Source data -
· · · · · · ·
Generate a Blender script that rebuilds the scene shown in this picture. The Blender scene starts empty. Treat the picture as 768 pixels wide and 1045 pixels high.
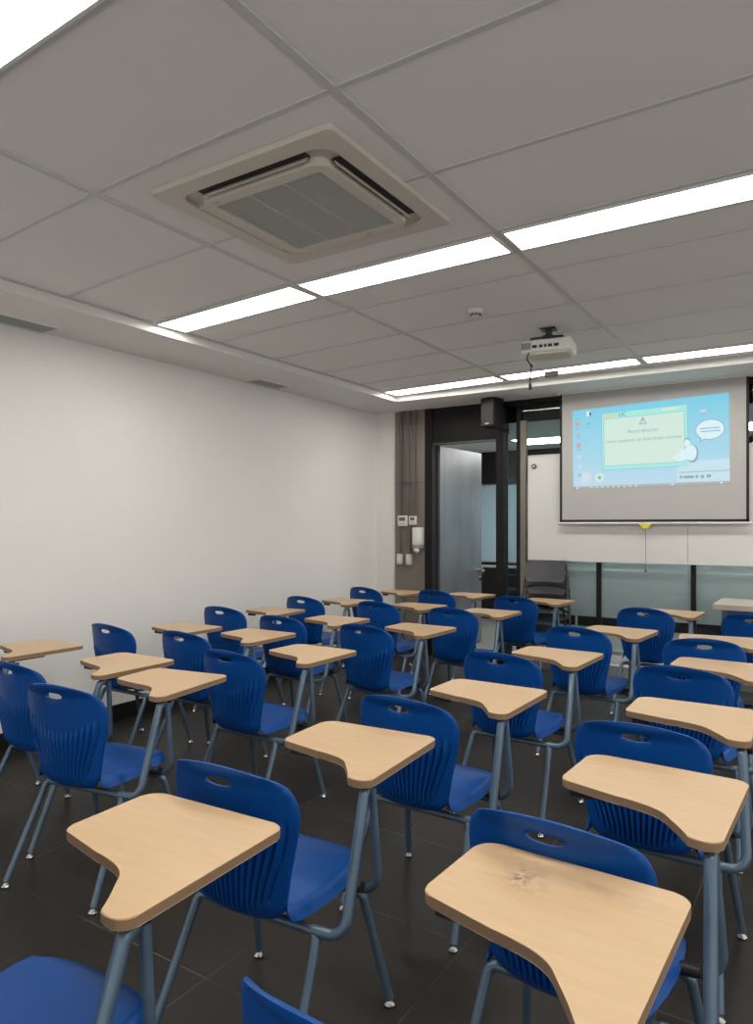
import bpy, bmesh, math, random
from mathutils import Vector, Matrix, geometry
from mathutils import noise as mnoise
random.seed(4)
sc = bpy.context.scene
COL = sc.collection
R = math.radians

# ------------------------------------------------------------------ materials
def mat(name, col, rough=.5, metal=0, spec=.5, emit=None, est=0, coat=0):
    m = bpy.data.materials.new(name); m.use_nodes = True
    b = m.node_tree.nodes['Principled BSDF']
    b.inputs['Base Color'].default_value = (*col, 1)
    b.inputs['Roughness'].default_value = rough
    b.inputs['Metallic'].default_value = metal
    b.inputs['Specular IOR Level'].default_value = spec
    b.inputs['Coat Weight'].default_value = coat
    if emit:
        b.inputs['Emission Color'].default_value = (*emit, 1)
        b.inputs['Emission Strength'].default_value = est
    return m

def vary(m, c1, c2, scale=5, stretch=(1, 1, 1), bump=0, detail=6, r1=None, r2=None, lo=.3, hi=.7, bscale=None, bdist=.002):
    """noise variation of colour (and roughness / bump) in object space"""
    nt = m.node_tree; N = nt.nodes; L = nt.links; b = N['Principled BSDF']
    tc = N.new('ShaderNodeTexCoord'); mp = N.new('ShaderNodeMapping'); mp.inputs['Scale'].default_value = stretch
    nz = N.new('ShaderNodeTexNoise'); nz.inputs['Scale'].default_value = scale; nz.inputs['Detail'].default_value = detail
    rp = N.new('ShaderNodeValToRGB'); rp.color_ramp.elements[0].position = lo; rp.color_ramp.elements[1].position = hi
    rp.color_ramp.elements[0].color = (*c1, 1); rp.color_ramp.elements[1].color = (*c2, 1)
    L.new(tc.outputs['Object'], mp.inputs[0]); L.new(mp.outputs[0], nz.inputs['Vector']); L.new(nz.outputs['Fac'], rp.inputs[0])
    L.new(rp.outputs[0], b.inputs['Base Color'])
    if r1 is not None:
        mr = N.new('ShaderNodeMapRange'); mr.inputs[3].default_value = r1; mr.inputs[4].default_value = r2
        L.new(nz.outputs['Fac'], mr.inputs[0]); L.new(mr.outputs[0], b.inputs['Roughness'])
    if bump:
        n2 = N.new('ShaderNodeTexNoise'); n2.inputs['Scale'].default_value = bscale or scale * 8
        L.new(tc.outputs['Object'], n2.inputs['Vector'])
        bp = N.new('ShaderNodeBump'); bp.inputs['Strength'].default_value = bump; bp.inputs['Distance'].default_value = bdist
        L.new(n2.outputs['Fac'], bp.inputs['Height']); L.new(bp.outputs[0], b.inputs['Normal'])
    return m

M = {}
M['wall'] = vary(mat('wall_paint', (.70, .68, .65), .42, spec=.4), (.79, .775, .74), (.81, .795, .76), 1.2, bump=.15, bscale=180)
M['soffit'] = mat('soffit_paint', (.76, .745, .71), .7)
M['tile'] = vary(mat('ceiling_tile', (.5, .49, .47), .85), (.77, .755, .73), (.81, .795, .77), .9, bump=.2, bscale=260)
M['tbar'] = mat('ceiling_bar', (.56, .56, .56), .5)
M['blue'] = vary(mat('blue_plastic', (.001, .052, .25), .42, spec=.28), (.0005, .055, .25), (.001, .064, .285), 6, bump=.12, bscale=500, bdist=.0005)
M['steel'] = vary(mat('painted_steel', (.10, .15, .20), .38, metal=.35), (.085, .135, .19), (.11, .165, .22), 9, r1=.24, r2=.36)
M['chrome'] = mat('chrome', (.5, .5, .5), .2, metal=1)
M['black'] = mat('black_plastic', (.012, .012, .013), .5)
M['blackmet'] = mat('black_painted_metal', (.009, .008, .008), .55, spec=.25)
M['edge'] = mat('laminate_edge', (.26, .165, .09), .5)
M['white'] = mat('white_plastic', (.72, .71, .68), .45)
M['cream'] = mat('cream_plastic', (.60, .565, .49), .5)
M['creamd'] = mat('cream_frame', (.50, .47, .41), .5)
M['concrete'] = vary(mat('concrete', (.2, .18, .16), .8), (.145, .128, .105), (.26, .23, .195), 2.2, stretch=(1, 1, .35), bump=.4, bscale=40, lo=.25, hi=.75, detail=9)
M['alu'] = mat('aluminium', (.62, .62, .60), .3, metal=.9)
M['doormetal'] = vary(mat('brushed_door', (.36, .37, .38), .4, metal=.75), (.20, .205, .21), (.30, .305, .31), 1.4, stretch=(2.5, 2.5, .8), r1=.28, r2=.5)
M['board'] = mat('whiteboard_enamel', (.66, .65, .62), .22, spec=.5)
M['screen'] = mat('screen_fabric', (.44, .43, .415), .85)
M['screenblack'] = mat('screen_border', (.012, .012, .013), .7)
M['greyplastic'] = mat('grey_plastic', (.075, .077, .085), .5)
M['darkmet'] = mat('dark_tube', (.05, .05, .05), .4, metal=.5)
M['conduit'] = mat('conduit_metal', (.13, .12, .11), .4, metal=.6)
M['grille'] = mat('grey_grille', (.46, .47, .44), .6)
M['ventgrey'] = mat('vent_grey', (.40, .42, .43), .5)
M['lcd'] = mat('lcd_grey', (.12, .13, .12), .3)
M['yellow'] = mat('yellow_tag', (.75, .62, .06), .5)
M['lightframe'] = mat('light_frame', (.7, .7, .68), .5)
M['light'] = mat('light_diffuser', (.9, .9, .9), .6, emit=(1, .965, .90), est=12)
M['corrlight'] = mat('corridor_light_diffuser', (.9, .9, .9), .6, emit=(1, .98, .95), est=16)
M['desk'] = vary(mat('grey_beige_laminate', (.46, .41, .34), .45), (.44, .39, .33), (.50, .45, .38), 6, stretch=(1, 8, 1))
M['corrwall'] = mat('corridor_wall_paint', (.55, .60, .62), .6)
M['corrceil'] = mat('corridor_ceiling_paint', (.72, .73, .73), .7)
M['corrfloor'] = mat('corridor_floor', (.17, .17, .16), .5)
M['bluefilm'] = mat('blue_film', (.34, .48, .56), .4)

# wooden laminate with faint grain
def laminate(name, stain=None):
    m = vary(mat(name, (.70, .48, .27), .36, spec=.45), (.52, .352, .198), (.565, .392, .228), 5, stretch=(1.2, 9, 1), bump=.05, bscale=300, bdist=.0004)
    if stain:
        nt = m.node_tree; N = nt.nodes; L = nt.links; b = N['Principled BSDF']
        src = b.inputs['Base Color'].links[0].from_socket
        tc = N.new('ShaderNodeTexCoord')
        total = None
        for (cx, cy, sx, sy, amt, nsc, rot) in stain:
            mp = N.new('ShaderNodeMapping'); mp.vector_type = 'TEXTURE'
            mp.inputs['Location'].default_value = (cx, cy, .72); mp.inputs['Scale'].default_value = (sx, sy, 1); mp.inputs['Rotation'].default_value = (0, 0, rot)
            L.new(tc.outputs['Object'], mp.inputs[0])
            g = N.new('ShaderNodeTexGradient'); g.gradient_type = 'SPHERICAL'; L.new(mp.outputs[0], g.inputs[0])
            nz = N.new('ShaderNodeTexNoise'); nz.inputs['Scale'].default_value = nsc; nz.inputs['Detail'].default_value = 5
            L.new(tc.outputs['Object'], nz.inputs['Vector'])
            r = N.new('ShaderNodeValToRGB'); r.color_ramp.elements[0].position = .44; r.color_ramp.elements[1].position = .62
            L.new(nz.outputs['Fac'], r.inputs[0])
            mu = N.new('ShaderNodeMath'); mu.operation = 'MULTIPLY'; L.new(g.outputs['Fac'], mu.inputs[0]); L.new(r.outputs[0], mu.inputs[1])
            m2 = N.new('ShaderNodeMath'); m2.operation = 'MULTIPLY'; m2.inputs[1].default_value = amt; m2.use_clamp = True; L.new(mu.outputs[0], m2.inputs[0])
            if total is None: total = m2.outputs[0]
            else:
                ad = N.new('ShaderNodeMath'); ad.operation = 'ADD'; ad.use_clamp = True
                L.new(total, ad.inputs[0]); L.new(m2.outputs[0], ad.inputs[1]); total = ad.outputs[0]
        mx = N.new('ShaderNodeMix'); mx.data_type = 'RGBA'
        L.new(total, mx.inputs[0]); L.new(src, mx.inputs[6]); mx.inputs[7].default_value = (.16, .135, .11, 1)
        L.new(mx.outputs[2], b.inputs['Base Color'])
    return m
M['wood'] = laminate('beech_laminate')
M['woodscuff'] = laminate('scuffed_beech_laminate', [(-.01, .315, .026, .055, 1.3, 90, .5), (.0, .33, .07, .09, .45, 40, .3), (.14, .36, .14, .04, .25, 24, -.1)])
M['woodmark'] = laminate('marked_beech_laminate', [(.03, .37, .10, .03, .14, 20, 0)])

# floor: dark porcelain tiles with paler joints
def floor_material():
    m = mat('dark_floor_tile', (.025, .022, .02), .42, spec=.28)
    nt = m.node_tree; N = nt.nodes; L = nt.links; b = N['Principled BSDF']
    tc = N.new('ShaderNodeTexCoord'); sp = N.new('ShaderNodeSeparateXYZ'); L.new(tc.outputs['Object'], sp.inputs[0])
    lines = []
    for ax, off in ((0, 1.62), (1, -1.55)):
        a = N.new('ShaderNodeMath'); a.operation = 'ADD'; a.inputs[1].default_value = off + 60; L.new(sp.outputs[ax], a.inputs[0])
        d = N.new('ShaderNodeMath'); d.operation = 'PINGPONG'; d.inputs[1].default_value = .30; L.new(a.outputs[0], d.inputs[0])
        c = N.new('ShaderNodeMath'); c.operation = 'LESS_THAN'; c.inputs[1].default_value = .0016; L.new(d.outputs[0], c.inputs[0])
        lines.append(c)
    mx = N.new('ShaderNodeMath'); mx.operation = 'MAXIMUM'; L.new(lines[0].outputs[0], mx.inputs[0]); L.new(lines[1].outputs[0], mx.inputs[1])
    nz = N.new('ShaderNodeTexNoise'); nz.inputs['Scale'].default_value = 1.8; nz.inputs['Detail'].default_value = 9; nz.inputs['Roughness'].default_value = .7; L.new(tc.outputs['Object'], nz.inputs['Vector'])
    rp = N.new('ShaderNodeValToRGB'); rp.color_ramp.elements[0].position = .3; rp.color_ramp.elements[1].position = .72
    rp.color_ramp.elements[0].color = (.016, .0135, .011, 1); rp.color_ramp.elements[1].color = (.029, .025, .021, 1)
    L.new(nz.outputs['Fac'], rp.inputs[0])
    # joints are worn pale only in places
    n3 = N.new('ShaderNodeTexNoise'); n3.inputs['Scale'].default_value = 2.3; L.new(tc.outputs['Object'], n3.inputs['Vector'])
    r3 = N.new('ShaderNodeValToRGB'); r3.color_ramp.elements[0].position = .42; r3.color_ramp.elements[1].position = .62
    r3.color_ramp.elements[0].color = (.03, .027, .024, 1); r3.color_ramp.elements[1].color = (.15, .135, .115, 1)
    L.new(n3.outputs['Fac'], r3.inputs[0])
    mix = N.new('ShaderNodeMix'); mix.data_type = 'RGBA'; L.new(mx.outputs[0], mix.inputs[0]); L.new(rp.outputs[0], mix.inputs[6]); L.new(r3.outputs[0], mix.inputs[7])
    L.new(mix.outputs[2], b.inputs['Base Color'])
    mr = N.new('ShaderNodeMapRange'); mr.inputs[3].default_value = .30; mr.inputs[4].default_value = .52; L.new(nz.outputs['Fac'], mr.inputs[0]); L.new(mr.outputs[0], b.inputs['Roughness'])
    n2 = N.new('ShaderNodeTexNoise'); n2.inputs['Scale'].default_value = 60; L.new(tc.outputs['Object'], n2.inputs['Vector'])
    bp = N.new('ShaderNodeBump'); bp.inputs['Strength'].default_value = .12; bp.inputs['Distance'].default_value = .002; L.new(n2.outputs['Fac'], bp.inputs['Height']); L.new(bp.outputs[0], b.inputs['Normal'])
    return m
M['floor'] = floor_material()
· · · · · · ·
Goal -
Return the number of lines that include the word "scene", and nothing else.

Expected answer -
2